The National Innovation Strategy – dubbed Filipinnovation – is based on a public-private partnership, spearheaded by the Department of Science and Technology (DOST), IBM, Asian Institute of Management (AIM) Policy Center and the Intellectual Property Office of the Philippines, and involving a host of other stakeholders, including leaders from industry, government, academia, and civil society.

Ultimately, the aim of Filipinnovation is to brand the Philippines as an Asian innovation hub that is distinct from its Asian neighbors but able to compete effectively with them and that strives to match the world’s leading innovation regions, such as North America and Europe.

The vision is of a competitive and multidisciplinary Filipino workforce producing value-added knowledge-based products and services of global standards, and of competitive local firms driven by constant innovations based on research and development.

The government sees its role as being to create an environment in which innovation is encouraged and can flourish, with government, academia, and the private sector working towards a common goal.
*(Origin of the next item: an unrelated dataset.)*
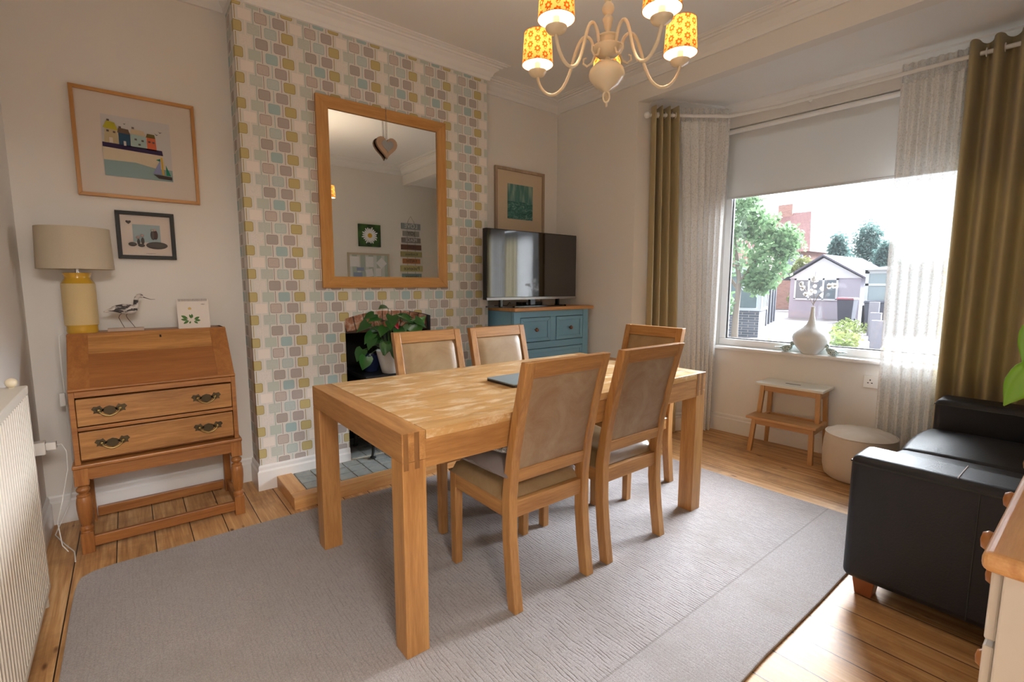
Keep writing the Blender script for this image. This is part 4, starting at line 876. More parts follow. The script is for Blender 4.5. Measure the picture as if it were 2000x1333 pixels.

Mr. Montejo believes that given such a positive climate Filipino researchers will come up with products, services, and technologies that are competitive. “It is important for us to believe in ourselves,” he says. “We are pursuing things in science that people initially think difficult to achieve, but we are trying to instill the confidence that we can do it.”

He argues that innovation is required in fields as diverse as mass transit, flood monitoring and food control. “We aim to come up with simple solutions that will reduce problems. For example, there is a lack of drinkable water here, so we are introducing a low cost water filter made from clay. It is a very cheap and simple process and by using the filter we aim to reduce the number of those contracting dengue fever.

“By promoting the consumption of brown rice and developing a process to prolong its shelf life, we are trying to address the rice shortage,” he says. “For disaster mitigation, we are installing locally developed auto weather stations, water level sensors and rain gauges.”

A variety of programs have been launched to support the innovation drive, such as the Engineering Research and Development for Technology (ERDT) consortium, involving seven universities, which is aimed at producing a critical mass of engineers with advanced degrees and at promoting research and development as a way of addressing issues of sustainability, health, security and quality of life.

An Open Technology Business Incubator has been established by DOST and the Philippine Economic Zone Authority (PEZA) to promote the growth of technology-based ICT startups, while the Department of Agriculture has launched a program to enhance the delivery of accurate agriculture and fisheries information to assist business development and decision making.